Virginia Class: Announcing the USS Hawaii MIP SHT failure watch

by Craig Hooper on September 25, 2010

UPDATE: Interested news media can contact Craig Hooper at craig.hooper@nextnavy.com.

Earlier this week, the Virginia Class Program Office indulged in some nimble footwork to minimize the scope of their emergent hull treatment debonding problem. First, they told observers that only three of the first four Virginia-class subs suffered the most serious hull treatment failures–the USS Virginia (SSN 774), USS Texas (SSN 775) and the USS North Carolina (SSN 777).

They continued, in the same calming vein, to assure us that, at least according to Daily Press scribe Peter Frost, “the debonding occurred over a period of several years.”

But is the Virginia-class Program Office being honest?

Let’s see! The USS Hawaii (SSN-776)–commissioned in May 2007–left for her initial West Pacific deployment on August 24-25, her shark-like skin intact. (Some background: The USS Hawaii had, in November 2009, arrived at Hawaii, skin in tatters, and went into dry dock in April 2010 to enjoy some TLC–and get that special hull treatment repaired.)

But, as the leading (top of the page) closeup of the USS Hawaii (SSN 776) demonstrates, by September 3 (only about ten days into the deployment) the Special Hull Treatment began to fail.
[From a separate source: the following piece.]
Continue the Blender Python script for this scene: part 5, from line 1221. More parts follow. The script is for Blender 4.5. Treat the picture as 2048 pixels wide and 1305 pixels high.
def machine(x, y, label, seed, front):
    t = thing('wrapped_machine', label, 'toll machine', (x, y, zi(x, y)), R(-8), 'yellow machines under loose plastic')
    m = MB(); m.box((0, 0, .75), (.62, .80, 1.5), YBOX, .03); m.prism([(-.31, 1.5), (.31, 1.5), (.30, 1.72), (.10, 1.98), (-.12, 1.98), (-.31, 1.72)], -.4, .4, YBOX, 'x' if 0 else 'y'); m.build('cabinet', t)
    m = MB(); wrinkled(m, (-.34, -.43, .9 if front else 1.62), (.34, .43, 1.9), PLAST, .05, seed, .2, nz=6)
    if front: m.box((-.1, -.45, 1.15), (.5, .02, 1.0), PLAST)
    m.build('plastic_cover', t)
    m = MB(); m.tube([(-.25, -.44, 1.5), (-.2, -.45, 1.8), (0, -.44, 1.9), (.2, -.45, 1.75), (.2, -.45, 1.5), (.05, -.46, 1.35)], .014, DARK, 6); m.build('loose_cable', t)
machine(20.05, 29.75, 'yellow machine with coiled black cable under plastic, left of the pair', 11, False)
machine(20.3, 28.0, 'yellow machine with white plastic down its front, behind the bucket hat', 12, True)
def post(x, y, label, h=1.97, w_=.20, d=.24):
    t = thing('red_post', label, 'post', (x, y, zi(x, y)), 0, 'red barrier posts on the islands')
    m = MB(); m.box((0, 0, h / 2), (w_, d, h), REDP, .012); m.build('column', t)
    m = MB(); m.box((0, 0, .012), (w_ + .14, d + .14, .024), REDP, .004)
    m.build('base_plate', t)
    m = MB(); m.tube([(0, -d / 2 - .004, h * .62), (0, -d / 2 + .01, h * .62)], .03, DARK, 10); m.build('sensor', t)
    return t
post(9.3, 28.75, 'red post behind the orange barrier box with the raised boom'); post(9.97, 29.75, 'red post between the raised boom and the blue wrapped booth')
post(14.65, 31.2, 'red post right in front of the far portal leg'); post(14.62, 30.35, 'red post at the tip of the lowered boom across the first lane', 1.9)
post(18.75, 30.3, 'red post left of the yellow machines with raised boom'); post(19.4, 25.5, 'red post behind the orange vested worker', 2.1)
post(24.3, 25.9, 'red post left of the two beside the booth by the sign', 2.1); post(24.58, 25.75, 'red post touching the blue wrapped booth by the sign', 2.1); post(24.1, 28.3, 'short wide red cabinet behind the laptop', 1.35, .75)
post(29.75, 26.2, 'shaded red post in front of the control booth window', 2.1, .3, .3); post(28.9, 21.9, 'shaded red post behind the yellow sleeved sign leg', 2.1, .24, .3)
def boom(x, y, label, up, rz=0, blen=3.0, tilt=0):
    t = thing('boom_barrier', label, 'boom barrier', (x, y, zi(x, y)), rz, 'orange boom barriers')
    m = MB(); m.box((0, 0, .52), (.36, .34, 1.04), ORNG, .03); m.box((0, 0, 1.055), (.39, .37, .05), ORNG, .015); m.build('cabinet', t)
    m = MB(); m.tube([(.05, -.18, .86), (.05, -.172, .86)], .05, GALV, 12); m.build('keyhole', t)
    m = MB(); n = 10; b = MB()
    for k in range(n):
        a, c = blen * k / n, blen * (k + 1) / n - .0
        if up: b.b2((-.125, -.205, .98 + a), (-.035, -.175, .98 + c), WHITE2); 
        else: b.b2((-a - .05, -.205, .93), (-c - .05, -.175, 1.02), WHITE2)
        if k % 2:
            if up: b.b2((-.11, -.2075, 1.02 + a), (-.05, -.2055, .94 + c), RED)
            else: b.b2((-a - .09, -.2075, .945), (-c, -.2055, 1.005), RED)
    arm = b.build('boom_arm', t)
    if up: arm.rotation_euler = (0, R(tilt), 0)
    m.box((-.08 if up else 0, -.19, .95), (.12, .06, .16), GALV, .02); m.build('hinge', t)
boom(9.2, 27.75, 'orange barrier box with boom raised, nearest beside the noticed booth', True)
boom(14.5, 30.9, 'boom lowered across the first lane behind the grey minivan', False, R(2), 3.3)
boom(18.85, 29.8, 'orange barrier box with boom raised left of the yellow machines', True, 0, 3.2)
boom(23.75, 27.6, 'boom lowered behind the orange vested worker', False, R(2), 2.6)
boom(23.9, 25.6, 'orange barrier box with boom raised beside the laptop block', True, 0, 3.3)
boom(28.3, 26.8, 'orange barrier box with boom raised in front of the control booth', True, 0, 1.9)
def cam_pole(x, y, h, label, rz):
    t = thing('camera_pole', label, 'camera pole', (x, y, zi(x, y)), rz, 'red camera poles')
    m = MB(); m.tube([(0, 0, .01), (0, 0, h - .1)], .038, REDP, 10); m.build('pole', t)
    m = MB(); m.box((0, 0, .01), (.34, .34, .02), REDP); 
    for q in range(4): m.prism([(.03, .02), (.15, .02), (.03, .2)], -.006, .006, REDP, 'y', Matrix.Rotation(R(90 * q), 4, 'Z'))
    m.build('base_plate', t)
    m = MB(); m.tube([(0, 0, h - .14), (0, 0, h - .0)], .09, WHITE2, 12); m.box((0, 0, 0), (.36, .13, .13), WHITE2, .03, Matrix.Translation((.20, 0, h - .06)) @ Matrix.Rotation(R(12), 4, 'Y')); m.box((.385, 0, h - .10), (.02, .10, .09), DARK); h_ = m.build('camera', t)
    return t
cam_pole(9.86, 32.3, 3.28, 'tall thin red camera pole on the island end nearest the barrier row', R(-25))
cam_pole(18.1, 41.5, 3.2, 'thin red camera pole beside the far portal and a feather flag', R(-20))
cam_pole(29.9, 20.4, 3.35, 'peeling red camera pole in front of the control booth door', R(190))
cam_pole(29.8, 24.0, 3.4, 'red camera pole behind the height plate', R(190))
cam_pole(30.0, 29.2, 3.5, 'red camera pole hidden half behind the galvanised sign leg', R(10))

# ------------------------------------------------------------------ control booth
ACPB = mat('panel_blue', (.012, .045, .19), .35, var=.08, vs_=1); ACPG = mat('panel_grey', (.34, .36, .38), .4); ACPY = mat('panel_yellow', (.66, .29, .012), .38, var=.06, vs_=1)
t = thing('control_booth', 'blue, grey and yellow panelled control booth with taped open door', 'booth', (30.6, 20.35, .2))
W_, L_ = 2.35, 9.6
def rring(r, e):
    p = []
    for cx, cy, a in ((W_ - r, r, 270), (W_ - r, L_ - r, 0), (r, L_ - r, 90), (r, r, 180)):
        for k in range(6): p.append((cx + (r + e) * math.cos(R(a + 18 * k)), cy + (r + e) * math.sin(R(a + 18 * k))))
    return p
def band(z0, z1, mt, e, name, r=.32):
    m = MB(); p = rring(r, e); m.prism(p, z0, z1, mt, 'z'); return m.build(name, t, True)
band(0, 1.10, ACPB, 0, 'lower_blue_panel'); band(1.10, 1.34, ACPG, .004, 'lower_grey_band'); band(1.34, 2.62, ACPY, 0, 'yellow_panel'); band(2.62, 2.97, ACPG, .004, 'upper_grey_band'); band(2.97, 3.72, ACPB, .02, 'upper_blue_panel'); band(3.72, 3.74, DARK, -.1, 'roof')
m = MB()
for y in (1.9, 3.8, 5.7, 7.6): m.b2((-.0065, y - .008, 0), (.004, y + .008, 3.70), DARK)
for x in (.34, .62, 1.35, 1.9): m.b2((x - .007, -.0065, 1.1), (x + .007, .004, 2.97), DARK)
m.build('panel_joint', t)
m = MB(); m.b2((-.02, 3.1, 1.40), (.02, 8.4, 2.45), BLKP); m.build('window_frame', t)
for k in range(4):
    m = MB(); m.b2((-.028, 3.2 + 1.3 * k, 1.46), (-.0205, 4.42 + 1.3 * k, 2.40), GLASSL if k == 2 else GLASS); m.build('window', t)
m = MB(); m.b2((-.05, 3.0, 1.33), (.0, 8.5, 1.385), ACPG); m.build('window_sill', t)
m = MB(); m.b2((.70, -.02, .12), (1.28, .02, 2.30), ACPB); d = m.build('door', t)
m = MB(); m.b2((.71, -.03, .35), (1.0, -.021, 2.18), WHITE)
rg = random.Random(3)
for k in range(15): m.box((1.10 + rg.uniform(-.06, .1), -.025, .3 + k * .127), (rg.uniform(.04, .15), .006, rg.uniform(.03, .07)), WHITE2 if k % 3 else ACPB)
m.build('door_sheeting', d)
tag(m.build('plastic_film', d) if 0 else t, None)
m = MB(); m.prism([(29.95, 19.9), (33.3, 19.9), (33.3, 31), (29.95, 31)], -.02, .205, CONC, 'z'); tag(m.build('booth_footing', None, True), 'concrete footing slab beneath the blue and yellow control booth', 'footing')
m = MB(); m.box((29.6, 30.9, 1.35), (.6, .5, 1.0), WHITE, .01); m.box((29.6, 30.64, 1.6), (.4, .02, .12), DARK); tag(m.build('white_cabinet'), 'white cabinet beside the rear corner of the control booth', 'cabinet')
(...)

The sub pulled into the Japanese port of Yokosuka, sporting a little tear by the sail. See it? (The original high-rez picture is available here.)

Well, it turns out that little tear grows pretty fast. This next blurry closeup is the USS Hawaii (SSN 776) pulling into Guam on September 24, exactly one month into her deployment. And look! (Sorry about the small size) The initial failure has grown into a nasty gash of about 12-20 feet long. (original high-rez photo is available here.)
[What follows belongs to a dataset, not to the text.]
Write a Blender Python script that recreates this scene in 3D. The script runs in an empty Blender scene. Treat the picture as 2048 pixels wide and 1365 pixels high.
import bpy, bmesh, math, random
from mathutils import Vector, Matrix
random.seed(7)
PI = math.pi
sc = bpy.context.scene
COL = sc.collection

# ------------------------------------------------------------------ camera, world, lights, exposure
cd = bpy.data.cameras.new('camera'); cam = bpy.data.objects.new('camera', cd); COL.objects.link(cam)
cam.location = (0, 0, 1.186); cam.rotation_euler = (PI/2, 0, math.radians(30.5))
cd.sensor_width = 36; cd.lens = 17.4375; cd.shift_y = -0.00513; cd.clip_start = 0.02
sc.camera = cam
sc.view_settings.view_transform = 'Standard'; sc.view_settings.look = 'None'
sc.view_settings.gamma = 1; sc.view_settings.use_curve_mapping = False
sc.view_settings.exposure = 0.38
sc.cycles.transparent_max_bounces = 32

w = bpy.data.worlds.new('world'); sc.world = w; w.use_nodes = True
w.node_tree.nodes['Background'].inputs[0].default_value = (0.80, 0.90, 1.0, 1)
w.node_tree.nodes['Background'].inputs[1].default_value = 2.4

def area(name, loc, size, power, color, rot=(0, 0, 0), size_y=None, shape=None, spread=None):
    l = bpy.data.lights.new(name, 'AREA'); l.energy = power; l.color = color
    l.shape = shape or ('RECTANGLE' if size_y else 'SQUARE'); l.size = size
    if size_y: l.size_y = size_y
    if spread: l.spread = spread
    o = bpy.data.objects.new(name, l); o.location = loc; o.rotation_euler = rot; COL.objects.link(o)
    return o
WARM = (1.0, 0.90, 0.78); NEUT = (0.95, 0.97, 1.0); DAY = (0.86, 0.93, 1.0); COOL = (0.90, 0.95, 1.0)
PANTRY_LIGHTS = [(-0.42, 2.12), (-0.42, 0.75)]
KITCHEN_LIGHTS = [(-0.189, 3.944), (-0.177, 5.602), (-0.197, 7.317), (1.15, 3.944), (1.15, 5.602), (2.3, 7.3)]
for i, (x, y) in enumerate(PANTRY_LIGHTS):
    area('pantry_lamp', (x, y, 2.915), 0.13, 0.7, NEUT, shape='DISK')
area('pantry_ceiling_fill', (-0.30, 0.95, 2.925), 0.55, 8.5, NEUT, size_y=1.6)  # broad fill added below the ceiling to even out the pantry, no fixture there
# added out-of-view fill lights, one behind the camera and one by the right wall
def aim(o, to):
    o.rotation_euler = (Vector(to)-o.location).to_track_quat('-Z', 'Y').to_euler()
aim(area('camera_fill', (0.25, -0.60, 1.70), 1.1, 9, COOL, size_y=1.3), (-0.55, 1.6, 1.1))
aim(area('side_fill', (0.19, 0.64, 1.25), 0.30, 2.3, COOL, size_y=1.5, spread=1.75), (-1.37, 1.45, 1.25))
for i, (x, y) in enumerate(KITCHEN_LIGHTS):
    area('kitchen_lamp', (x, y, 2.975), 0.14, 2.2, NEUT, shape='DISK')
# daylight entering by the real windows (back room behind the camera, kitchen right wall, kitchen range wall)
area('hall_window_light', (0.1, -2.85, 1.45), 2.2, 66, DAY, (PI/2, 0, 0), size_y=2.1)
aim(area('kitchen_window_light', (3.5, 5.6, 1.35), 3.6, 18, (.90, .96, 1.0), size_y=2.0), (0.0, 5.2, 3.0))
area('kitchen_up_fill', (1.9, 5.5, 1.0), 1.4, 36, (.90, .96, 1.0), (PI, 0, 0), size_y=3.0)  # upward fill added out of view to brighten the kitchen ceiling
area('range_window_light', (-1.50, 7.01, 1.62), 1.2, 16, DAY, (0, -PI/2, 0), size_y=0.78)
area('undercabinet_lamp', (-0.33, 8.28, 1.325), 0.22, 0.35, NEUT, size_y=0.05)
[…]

I couldn’t get an angle on the second Yokosuka tear (the third picture), but I’ll bet that one is growing too.

What is the USS Hawaii going to look like in two months?

I mean, it’s ugly when a high-profile Program Office can’t just acknowledge that a certain problem is serious and then demand that the problem get fixed before proceeding.
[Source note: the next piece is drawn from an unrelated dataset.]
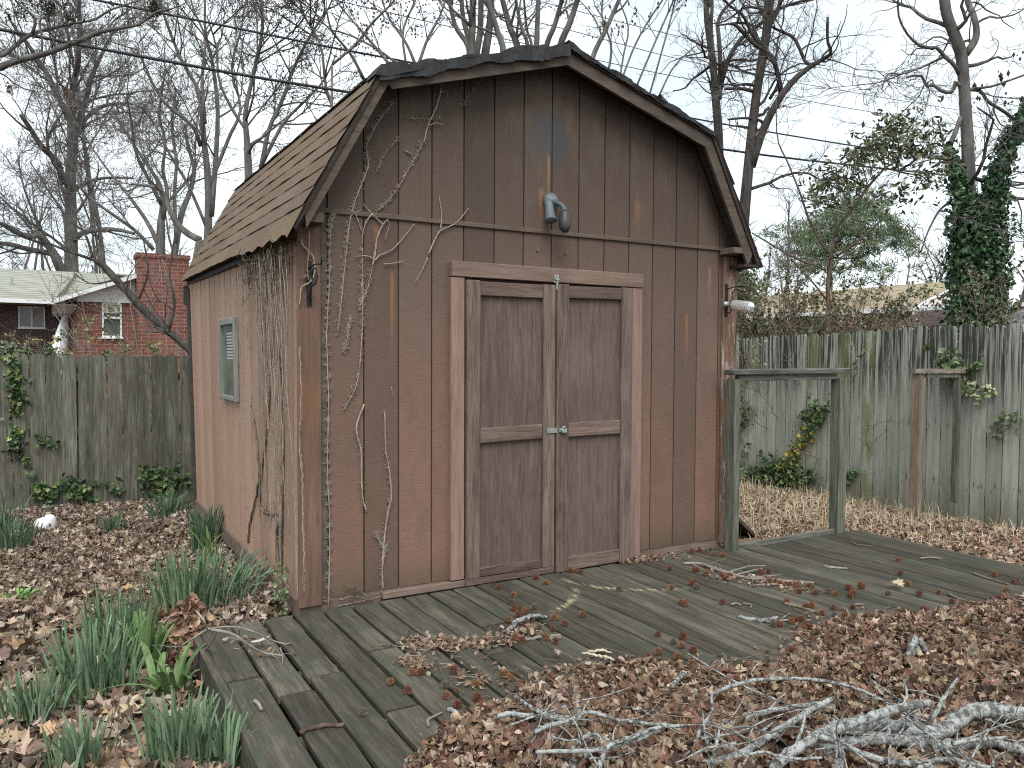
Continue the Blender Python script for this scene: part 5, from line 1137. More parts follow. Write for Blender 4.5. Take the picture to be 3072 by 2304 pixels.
B, BR = sprout(B, BR, r, 2.2, 1.4, 5, rmin=.02); fm.tubes(B, BR, 3); B, BR = sprout(B, BR, r, 2.2, .7, 4, rmin=.014); fm.tubes(B, BR, 3)
tag(fm.build('far_woods', M_BARK['twig_bark'], None, True), 'bare grey wood along the horizon', 'woods', kind='stuff')
# near overhanging limb, upper corner
D = 7.2; 
L11 = [trace([(-900, 700), (-600, 420), (-300, 290), (-80, 225)] + c0((0, 745), (100, 700), (300, 640), (480, 600), (650, 540), (860, 460), (1050, 375), (1200, 330), (1400, 300), (1560, 260), (1690, 155), (1750, 130), (1900, 100), (2080, 20)), D, [34, 26, 18, 13, 11, 10, 9, 8, 8, 7, 7, 6, 5, 4, 3.5, 3, 2, 1.5], 30),
       trace(c0((-200, 690), (-40, 620), (50, 600), (150, 520), (330, 385), (500, 330), (700, 280), (850, 250), (1050, 215), (1200, 120), (1400, 50), (1650, -30)), D, [8, 7, 7, 6, 6, 5, 5, 4, 4, 3, 2.5, 2], 20, .3),
       trace(c0((360, 370), (390, 230), (320, 130), (200, 40), (140, -60)), D, [5, 4.5, 4, 3, 2], 12, -.2), trace(c0((460, 590), (465, 420), (440, 230), (540, 180), (700, 90), (760, -40)), D, [3, 3, 2.5, 2], 12, .2), trace(c0((1190, 320), (1280, 210), (1460, 90), (1500, 20)), D, [3, 2.5, 2], 10)]
_b = L11[0][0][0]; L11.append((np.array([[_b[0] - .25, _b[1] + .05, -.4], [_b[0] - .2, _b[1], 1.], [_b[0] - .12, _b[1], _b[2] - .3], [_b[0], _b[1], _b[2] + .4], [_b[0] + .1, _b[1], _b[2] + 2.5]]), np.array([.19, .16, .15, .13, .09])))
def clusters(t, allP, r, loc):
    k = lambda x, y: dep(x / 3.687, y / 3.687, D)
    for (x, y, n, sx, sy) in ((190, 110, 14, 14, 40), (275, 200, 14, 16, 50), (530, 110, 40, 35, 50), (570, 80, 20, 16, 50), (75, 170, 14, 14, 40), (450, 40, 14, 18, 30), (745, 190, 12, 10, 35), (785, 170, 12, 10, 35), (815, 180, 14, 10, 40), (1710, 75, 60, 24, 45), (1210, 120, 12, 14, 30), (1400, 210, 10, 8, 30), (310, 20, 20, 30, 30)):
        pts = np.array([k(x + r.normal(0, sx * .6), y + r.normal(0, sy * .6)) for _ in range(n)]); bm = MB()
        pts = np.repeat(np.array(pts), 3, 0); pts = pts + r.normal(0, .02, pts.shape) * [1, 1, 2]; leaves(bm, pts, .035, [(.075, .06, .05), (.10, .08, .065), (.05, .042, .038)], r, 'long', up=.1, curl=.6); bm.build('seed_cluster', M_LITTER, t, False, loc)
    bm = MB(); pts = [k(x + r.normal(0, 16), y + r.normal(0, 34)) for (x, y) in ((90, 960), (110, 1000), (735, 1010), (730, 1060)) for _ in range(14)]
    leaves(bm, np.array(pts), .04, [(.2, .09, .07), (.14, .07, .055), (.2, .13, .09)], r, 'long', up=.1, curl=.6); bm.build('dead_leaves', M_LITTER, t, False, loc)
tree('overhanging_tree', 'near bare limbs with hanging seed clusters reaching in at the sky edge', L11, [dict(per_m=4.2, length=.6, nseg=7, ang=(35, 80), wob=.3, trop=-.02, t0=.1, rmax=.008, rmin=.0035, sides=4), dict(per_m=7, length=.28, nseg=5, wob=.35, ang=(30, 80), rmin=.0026), dict(per_m=8, length=.13, nseg=4, wob=.35, rmin=.002)],
     M_BARK['grey_bark'], M_BARK['twig_bark'], 26, tuple(L11[0][0][0]), m=150, extra=clusters)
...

Put bluntly, if the Virginia-class Program Office cannot muster the cojones to even recognize a problem that is staring ’em in the face, how in the heck is the rest of Big Navy going to muster the will to get the problem solved?

This lack of intestinal fortitude will, in a shooting war, get our sailors killed. I hate to say it, but, to really fix this MIP SHP problem, it seems we’ve gotta fix the Virginia-class Program Office first. They don’t even know when the MIP SHP problem started, for god’s sake!

Surely there is a nice recruiting billet or two available in, oh, Boise? Or a retirement home someplace?